The plaintiffs argued laws like Ocean City’s ordinance that deny women the same right to go topless violate the U.S. Constitution by causing “disparate social and legal treatment” for women and creating “feelings of body and gender shame in young girls.” 

But Chief U.S. District Judge James K. Bredar in Baltimore disagreed, pointing to Fourth Circuit precedent that says protecting “moral sensibilities” is within a locality’s power.  

“Whether or not society should differentiate between male and female breasts is a separate inquiry from whether it is constitutional to do so,” the Barack Obama appointee wrote in his 19-page opinion. “Protecting the public sensibilities from the public display of areas of the body traditionally viewed as erogenous zones—including female, but not male, breasts—is an important government objective.”

Bredar also noted the U.S. Supreme Court “has consistently maintained that physical differences between men and women — as opposed to stereotypes about men or women provide a constitutionally sound basis for laws which treat men and women differently.”

The fight over female toplessness has been raging for decades. has been acting as a network for advocates and tracking the issue since at least 2007, when a New York City-based artist reached a settlement with the city after they arrested her for baring her breasts in public. GoTopless, as well as the lawsuit against Ocean City, point to multiple other courts that have sided with topless advocates who cite the 14th Amendment’s equal protection provisions as grounds for their cause.

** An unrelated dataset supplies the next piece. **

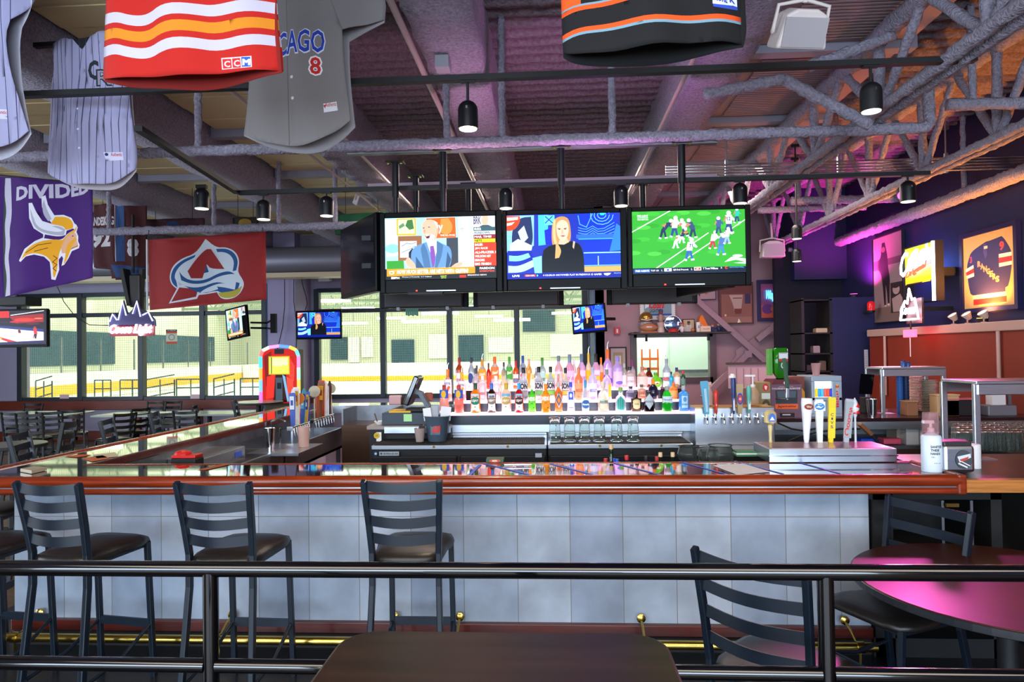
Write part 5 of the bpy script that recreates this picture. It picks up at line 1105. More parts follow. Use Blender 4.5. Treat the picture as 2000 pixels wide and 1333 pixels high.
# corks/bottle tops poking above the inner bar ledge
well = thing('speed_rail', 'steel speed rail shelf along the inside of the front bar', 'shelf', (P(1060, 905, 4.6).x, 4.5, 0)); Ww = P(1480, 905, 4.6).x-well.location.x
MB().box(0, 0, .78, Ww, .4, .8).box(0, .38, .8, Ww, .4, .9).build('shelf_tray', steeld, well); MB().box(0.02, 0, 0, .06, .4, .78).build('leg_panel', steeld, well); MB().box(Ww-.06, 0, 0, Ww-.02, .4, .78).build('leg_panel', steeld, well)
for k, (px, yt_, capc, lab_) in enumerate(((1194, 869, 'c8a070', 'tall green bottle with cork stopper behind the bar'), (1290, 884, 'd0b088', 'dark bottle with cork stopper, left of the two by the red caps'), (1314, 884, 'd0b088', 'dark bottle with cork stopper nearest the fish bowls'),
        (1183, 896, 'c02828', 'red capped bottle left of the cork stopper'), (1224, 890, 'c02830', 'bottle with red and white cap behind the bar'), (1262, 891, '201c20', 'bottle with black cap behind the bar'), (1283, 892, 'b03030', 'short red capped bottle beside the corks'), (1199, 896, '2048c0', 'blue capped bottle beside the tall cork stopper'), (1205, 897, '2860d0', 'second blue capped bottle beside the tall cork'))):
    c = P(px, 905, 4.62); zt2 = P(px, yt_, 4.62).z
    t = thing('well_bottle', lab_, 'bottle', (c.x, 4.62, .801), 0, 'bottles in the speed rail'); h = zt2-.801
    MB().lathe([(.035, 0), (.036, h*.5), (.014, h*.72), (.013, h-.03)], n=14).build('glass_body', gmat('142818' if k < 3 else '303038', .2), t, smooth=True)
    MB().lathe([(.0125, h-.032), (.014, h-.02), (.013, h)], n=12).build('stopper', mat('cap_'+capc, capc, .5), t, smooth=True)
# ---------------------------------------------------------------- beer tap tower on the back bar
Ytp = 6.0; a, b = P(1357, 790, Ytp), P(1512, 790, Ytp); zb2 = P(1430, 870, Ytp).z
tw = thing('tap_tower', 'brushed steel beer tap wall right of the bottles with eight faucets', 'tap', (a.x, Ytp, zb2)); Wt = b.x-a.x; Ht = P(1430, 797, Ytp).z-zb2
MB().box(0, 0, 0, Wt, .25, Ht).build('tower_box', steel, tw, bev=.004); MB().box(0, -.002, Ht, Wt, .27, Ht+.006).build('top_trim', mat('bronze_trim', 'b0803c', .3, .8), tw)
MB().box(-.02, -.28, -.03, Wt+.02, .0, -.0).build('drip_tray', steeld, tw); MB().box(-.02, -.28, -zb2+.0, Wt+.02, .25, -.03).build('tower_base', blackm, tw)
def faucet(t, x, y, z, s=1):
    f = MB().lathe([(.014, 0), (.014, .006), (.008, .01)], (x, y, z), 12, Matrix.Rotation(PI/2, 3, 'X')); f.tube([(x, y, z), (x, y-.05, z), (x, y-.07, z-.02), (x, y-.07, z-.055)], [.009, .011, .009, .007], 10); f.tube([(x, y-.05, z), (x, y-.05, z+.035)], [.01, .007], 10)
    return f.build('faucet', chrome, t, smooth=True)
def handle(t, x, y, z, h, kind, shapes=None, cols=('3088a8', 'e8e8e8'), w0=.03, lean=0):
    """tap handle standing at x,y,z height h"""
    o = MB(); M_ = Matrix.Rotation(lean, 3, 'Y')
    if kind == 'paddle': o.prism([(-w0*.28, 0), (w0*.28, 0), (w0*.5, h*.95), (w0*.42, h), (-w0*.42, h), (-w0*.5, h*.95)], .018, 'y', -.009)
    elif kind == 'turned': o.lathe([(.008, 0), (.012, h*.05), (.009, h*.1), (.011, h*.3), (.016, h*.5), (.012, h*.55), (w0*.6, h*.62), (w0*.62, h*.9), (w0*.3, h)], n=14)
    elif kind == 'round': o.lathe([(.007, 0), (.008, h*.55), (.006, h*.6)], n=12).lathe([(.001, -.009), (w0*.7, -.009), (w0*.7, .009), (.001, .009)], (0, 0, h*.8), 20, Matrix.Rotation(PI/2, 3, 'X'))
    elif kind == 'slim': o.lathe([(.007, 0), (.011, h*.1), (w0*.5, h*.75), (w0*.45, h*.92), (w0*.2, h)], n=14)
    elif kind == 'bulb': o.lathe([(.007, 0), (.007, h*.55), (.012, h*.6), (w0*.6, h*.75), (w0*.45, h*.85), (w0*.3, h*.92), (.002, h)], n=14)
    elif kind == 'glasspint': o.lathe([(.014, 0), (.018, h*.08), (.02, h*.2), (w0*.55, h*.7), (w0*.62, h*.9), (w0*.58, h)], n=18)
    o.v = [tuple(M_ @ Vector(v)+Vector((x, y, z))) for v in o.v]
    hb = o.build('tap_handle', mat('handle_'+cols[0], cols[0], .35), t, smooth=True)
    if shapes:
        W, Hh, zo = shapes[0]; art('handle_badge', (0, 0, 100, 100), (W, Hh), shapes[1], prnt, hb, (x+math.sin(lean)*zo, y-(.013 if kind in ('paddle', 'slim') else w0*.62+.002), z+zo), (0, lean, 0), thick=.002)
    return hb
zf_ = P(1430, 815, Ytp).z-zb2
for k in range(8):
    px = 1378+16.4*k; x = P(px, 815, Ytp).x-a.x; faucet(tw, x, 0, zf_)
sc = Ytp/F
hs = [(1378, 744, 'paddle', '3c98b8', 15, [(.035, .2, .12), [('r', 'a8c8d0', 20, 0, 80, 100), ('r', '3c98b8', 0, 0, 20, 100), ('r', '3c98b8', 80, 0, 100, 100)]], -.07), (1396, 762, 'slim', 'c83020', 9, [(.014, .09, .08), [('r', 'd84030', 0, 0, 100, 100), ('t', 'f0e8e0', 'PERONI', 10, 40, 90, 60)]], .0),
      (1430, 731, 'slim', '20346c', 10, [(.022, .2, .13), [('r', 'e0e0e4', 20, 0, 80, 100)]], .0), (1442, 750, 'paddle', 'b09468', 13, [(.05, .1, .13), [('e', '2c48a8', 50, 50, 48, 50), ('e', 'd83c30', 50, 50, 32, 34), ('t', 'f0f0f0', 'ALE', 30, 40, 70, 60)]], 0), (1460, 753, 'slim', '58a898', 10, [(.02, .12, .1), [('r', 'e4ece8', 0, 0, 100, 100), ('t', '408878', 'IPA', 20, 30, 80, 60)]], 0)]
for (px, yt_, kd, cl, wp, shp, ln) in hs:
    x = P(px, 805, Ytp).x-a.x; h = P(px, yt_, Ytp).z-zb2-zf_-.03; handle(tw, x, -.05, zf_+.03, h, kd, shp, (cl, ''), wp*sc, ln)
q = MB().lathe([(.03, 0), (.025, .02), (.012, .035)], (P(1427, 735, Ytp).x-a.x, -.05, P(1427, 738, Ytp).z-zb2), 14); q.build('duck_head_finial', mat('finial', 'd8d0cc', .4), tw)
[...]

"As long as men are allowed to be topless in public, women should have the same constitutional right. Or else, men should have to wear something to hide their chests," wrote Rael, a topless advocate who manages the GoTopless website.  

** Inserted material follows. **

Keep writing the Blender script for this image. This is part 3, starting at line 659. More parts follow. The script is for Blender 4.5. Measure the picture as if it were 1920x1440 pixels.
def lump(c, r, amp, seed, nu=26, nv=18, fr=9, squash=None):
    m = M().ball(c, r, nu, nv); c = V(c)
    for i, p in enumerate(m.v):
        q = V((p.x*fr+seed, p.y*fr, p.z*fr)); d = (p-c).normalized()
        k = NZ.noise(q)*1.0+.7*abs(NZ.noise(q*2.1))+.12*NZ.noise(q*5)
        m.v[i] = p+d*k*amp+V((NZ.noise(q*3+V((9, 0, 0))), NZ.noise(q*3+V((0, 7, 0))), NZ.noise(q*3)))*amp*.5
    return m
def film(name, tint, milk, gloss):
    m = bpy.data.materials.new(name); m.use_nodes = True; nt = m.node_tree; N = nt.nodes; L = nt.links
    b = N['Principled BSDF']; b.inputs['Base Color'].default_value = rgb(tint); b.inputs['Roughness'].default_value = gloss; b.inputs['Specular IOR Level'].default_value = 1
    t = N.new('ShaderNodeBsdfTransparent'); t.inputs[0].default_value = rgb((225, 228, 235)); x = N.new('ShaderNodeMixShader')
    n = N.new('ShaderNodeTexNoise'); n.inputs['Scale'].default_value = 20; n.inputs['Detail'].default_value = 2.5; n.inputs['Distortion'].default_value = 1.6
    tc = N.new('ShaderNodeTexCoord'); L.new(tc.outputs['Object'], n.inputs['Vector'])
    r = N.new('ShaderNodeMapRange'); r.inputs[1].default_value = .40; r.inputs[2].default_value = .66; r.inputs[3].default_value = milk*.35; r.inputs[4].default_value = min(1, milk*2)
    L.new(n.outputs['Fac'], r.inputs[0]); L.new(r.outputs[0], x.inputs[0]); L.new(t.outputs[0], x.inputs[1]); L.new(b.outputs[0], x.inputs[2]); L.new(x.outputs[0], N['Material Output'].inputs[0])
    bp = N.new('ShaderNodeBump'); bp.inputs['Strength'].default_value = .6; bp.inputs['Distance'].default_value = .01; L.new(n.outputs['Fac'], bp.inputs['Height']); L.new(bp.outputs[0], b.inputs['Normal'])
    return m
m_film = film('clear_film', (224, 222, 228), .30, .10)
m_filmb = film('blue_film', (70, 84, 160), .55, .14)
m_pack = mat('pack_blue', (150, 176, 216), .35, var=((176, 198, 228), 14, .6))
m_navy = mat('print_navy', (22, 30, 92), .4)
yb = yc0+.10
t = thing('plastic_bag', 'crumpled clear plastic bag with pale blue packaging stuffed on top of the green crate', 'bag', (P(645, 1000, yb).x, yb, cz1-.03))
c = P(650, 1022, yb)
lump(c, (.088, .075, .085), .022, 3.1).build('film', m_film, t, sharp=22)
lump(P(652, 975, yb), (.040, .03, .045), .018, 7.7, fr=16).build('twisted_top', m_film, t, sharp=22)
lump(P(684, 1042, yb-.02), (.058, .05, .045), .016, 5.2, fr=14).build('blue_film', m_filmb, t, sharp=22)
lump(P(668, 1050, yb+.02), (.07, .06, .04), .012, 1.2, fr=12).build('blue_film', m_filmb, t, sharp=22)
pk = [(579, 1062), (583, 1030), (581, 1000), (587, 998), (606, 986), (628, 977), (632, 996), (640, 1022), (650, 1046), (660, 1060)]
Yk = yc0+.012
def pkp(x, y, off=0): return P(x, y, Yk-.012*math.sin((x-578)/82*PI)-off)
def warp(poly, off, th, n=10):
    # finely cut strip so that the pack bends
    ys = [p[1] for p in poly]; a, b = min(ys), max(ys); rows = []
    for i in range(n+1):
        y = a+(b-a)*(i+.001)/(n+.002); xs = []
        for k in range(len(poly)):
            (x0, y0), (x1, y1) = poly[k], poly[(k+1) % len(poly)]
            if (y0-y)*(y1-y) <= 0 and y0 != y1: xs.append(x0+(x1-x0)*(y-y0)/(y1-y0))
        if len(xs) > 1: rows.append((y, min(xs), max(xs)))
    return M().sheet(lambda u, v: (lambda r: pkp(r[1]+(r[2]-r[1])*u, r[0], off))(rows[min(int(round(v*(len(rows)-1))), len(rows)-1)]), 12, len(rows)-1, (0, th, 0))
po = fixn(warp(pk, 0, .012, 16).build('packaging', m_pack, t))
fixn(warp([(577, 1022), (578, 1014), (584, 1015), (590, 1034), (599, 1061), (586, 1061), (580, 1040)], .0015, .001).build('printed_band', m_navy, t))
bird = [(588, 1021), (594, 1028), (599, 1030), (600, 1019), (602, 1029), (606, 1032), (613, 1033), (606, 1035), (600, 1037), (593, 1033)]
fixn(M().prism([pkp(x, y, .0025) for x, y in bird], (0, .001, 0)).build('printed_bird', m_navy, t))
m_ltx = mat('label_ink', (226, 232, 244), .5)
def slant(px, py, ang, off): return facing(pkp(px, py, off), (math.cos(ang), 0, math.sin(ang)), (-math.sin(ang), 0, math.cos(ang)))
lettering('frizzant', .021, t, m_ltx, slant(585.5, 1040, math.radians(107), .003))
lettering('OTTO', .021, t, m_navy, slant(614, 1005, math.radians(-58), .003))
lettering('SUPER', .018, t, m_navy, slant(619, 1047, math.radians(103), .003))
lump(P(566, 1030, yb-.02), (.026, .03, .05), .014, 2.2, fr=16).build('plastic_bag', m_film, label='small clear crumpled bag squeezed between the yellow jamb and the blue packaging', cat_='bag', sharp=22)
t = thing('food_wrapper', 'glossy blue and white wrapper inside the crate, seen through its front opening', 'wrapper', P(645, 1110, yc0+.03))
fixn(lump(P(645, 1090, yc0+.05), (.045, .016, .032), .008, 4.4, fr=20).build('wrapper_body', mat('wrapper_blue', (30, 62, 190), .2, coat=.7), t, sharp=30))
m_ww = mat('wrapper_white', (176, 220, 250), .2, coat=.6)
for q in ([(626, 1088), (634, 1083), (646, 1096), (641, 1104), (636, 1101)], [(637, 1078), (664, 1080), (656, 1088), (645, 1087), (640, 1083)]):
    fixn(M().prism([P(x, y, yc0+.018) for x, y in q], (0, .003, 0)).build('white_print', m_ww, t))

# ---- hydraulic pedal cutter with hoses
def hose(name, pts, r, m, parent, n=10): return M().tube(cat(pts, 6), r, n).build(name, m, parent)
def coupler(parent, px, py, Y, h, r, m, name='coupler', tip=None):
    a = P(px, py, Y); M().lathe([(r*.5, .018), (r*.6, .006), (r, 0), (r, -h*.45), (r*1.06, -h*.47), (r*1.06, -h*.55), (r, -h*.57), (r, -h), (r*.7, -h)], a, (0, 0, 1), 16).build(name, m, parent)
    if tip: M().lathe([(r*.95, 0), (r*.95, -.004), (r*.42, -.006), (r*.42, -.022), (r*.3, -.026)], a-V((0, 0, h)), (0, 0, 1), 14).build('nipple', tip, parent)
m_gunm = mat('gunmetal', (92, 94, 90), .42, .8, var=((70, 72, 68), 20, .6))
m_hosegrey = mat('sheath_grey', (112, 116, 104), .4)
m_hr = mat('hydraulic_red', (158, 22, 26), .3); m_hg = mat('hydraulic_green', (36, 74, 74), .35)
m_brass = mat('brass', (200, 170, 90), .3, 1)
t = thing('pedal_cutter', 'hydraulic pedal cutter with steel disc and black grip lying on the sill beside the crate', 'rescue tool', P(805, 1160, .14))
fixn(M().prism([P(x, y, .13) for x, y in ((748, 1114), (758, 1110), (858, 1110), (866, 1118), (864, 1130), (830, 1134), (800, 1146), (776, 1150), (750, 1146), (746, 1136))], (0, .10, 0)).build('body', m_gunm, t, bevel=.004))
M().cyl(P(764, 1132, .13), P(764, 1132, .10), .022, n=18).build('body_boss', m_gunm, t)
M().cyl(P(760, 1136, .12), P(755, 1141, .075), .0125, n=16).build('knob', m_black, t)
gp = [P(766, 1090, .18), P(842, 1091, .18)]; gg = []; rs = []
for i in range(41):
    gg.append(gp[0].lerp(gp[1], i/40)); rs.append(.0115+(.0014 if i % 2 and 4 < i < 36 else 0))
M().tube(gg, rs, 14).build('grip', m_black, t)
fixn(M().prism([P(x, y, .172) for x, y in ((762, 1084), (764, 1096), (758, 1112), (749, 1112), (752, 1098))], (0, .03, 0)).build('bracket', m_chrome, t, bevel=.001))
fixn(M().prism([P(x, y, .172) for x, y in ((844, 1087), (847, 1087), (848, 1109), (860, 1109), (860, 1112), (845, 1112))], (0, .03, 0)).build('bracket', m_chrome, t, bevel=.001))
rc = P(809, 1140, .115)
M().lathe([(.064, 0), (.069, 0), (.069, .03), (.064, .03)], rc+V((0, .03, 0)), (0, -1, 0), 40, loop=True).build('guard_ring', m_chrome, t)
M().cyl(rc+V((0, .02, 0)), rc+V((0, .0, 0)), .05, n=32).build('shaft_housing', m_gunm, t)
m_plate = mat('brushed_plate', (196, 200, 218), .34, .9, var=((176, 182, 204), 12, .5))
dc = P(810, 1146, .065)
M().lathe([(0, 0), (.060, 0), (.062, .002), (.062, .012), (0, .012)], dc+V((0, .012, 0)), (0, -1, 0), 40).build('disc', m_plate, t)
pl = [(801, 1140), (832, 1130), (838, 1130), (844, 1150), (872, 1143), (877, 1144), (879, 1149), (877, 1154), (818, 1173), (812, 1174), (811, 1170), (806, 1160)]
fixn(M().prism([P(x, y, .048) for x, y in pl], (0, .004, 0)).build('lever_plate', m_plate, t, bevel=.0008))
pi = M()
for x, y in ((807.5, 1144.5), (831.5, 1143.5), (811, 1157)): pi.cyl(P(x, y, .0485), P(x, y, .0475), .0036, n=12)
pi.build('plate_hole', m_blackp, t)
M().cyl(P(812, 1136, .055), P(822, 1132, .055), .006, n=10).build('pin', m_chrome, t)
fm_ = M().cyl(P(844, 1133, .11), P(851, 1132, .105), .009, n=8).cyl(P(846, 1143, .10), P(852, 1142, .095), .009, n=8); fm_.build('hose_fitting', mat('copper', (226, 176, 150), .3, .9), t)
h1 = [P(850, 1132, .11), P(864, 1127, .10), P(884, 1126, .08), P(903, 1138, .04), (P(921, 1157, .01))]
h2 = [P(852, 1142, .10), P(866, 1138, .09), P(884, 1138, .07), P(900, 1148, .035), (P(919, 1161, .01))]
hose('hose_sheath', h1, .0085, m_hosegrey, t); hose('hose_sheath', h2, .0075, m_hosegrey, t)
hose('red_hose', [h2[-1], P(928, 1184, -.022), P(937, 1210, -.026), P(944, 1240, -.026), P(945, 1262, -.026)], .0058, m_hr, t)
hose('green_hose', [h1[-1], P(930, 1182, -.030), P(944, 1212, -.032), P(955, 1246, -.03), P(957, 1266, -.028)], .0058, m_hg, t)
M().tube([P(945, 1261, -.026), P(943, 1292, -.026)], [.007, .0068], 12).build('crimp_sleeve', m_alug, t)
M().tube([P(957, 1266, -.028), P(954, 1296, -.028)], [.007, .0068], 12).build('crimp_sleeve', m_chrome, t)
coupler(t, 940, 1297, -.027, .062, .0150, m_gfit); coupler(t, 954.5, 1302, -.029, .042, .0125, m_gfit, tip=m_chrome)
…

The beach town’s ban on topless women came out of a unanimous city council vote at the start of the 2017 season. Tuesday’s ruling quotes Ocean City Mayor Richard Meehan’s response to Eline’s lawsuit, saying he respected the “desire to express what rights she believes she may have” but the town is a family-friendly vacation destination.

“We intend to do whatever is within our ability to also protect the rights of those families that visit us each year,” he said after a vote approving the ban.

Tuesday’s ruling follows a December 2018 denial of a request for an injunction against the ban.

City attorney Bruce F. Bright defended the ordinance after the injunction denial.

“The ordinance is an expression of the views and aspirations of the community as determined by Ocean City’s duly elected representatives, and it serves the important governmental objective of protecting public sensibilities on the matter,” Bright told the Washington Post at the time. 

Neither Bright nor Downs responded to requests for comment Wednesday morning.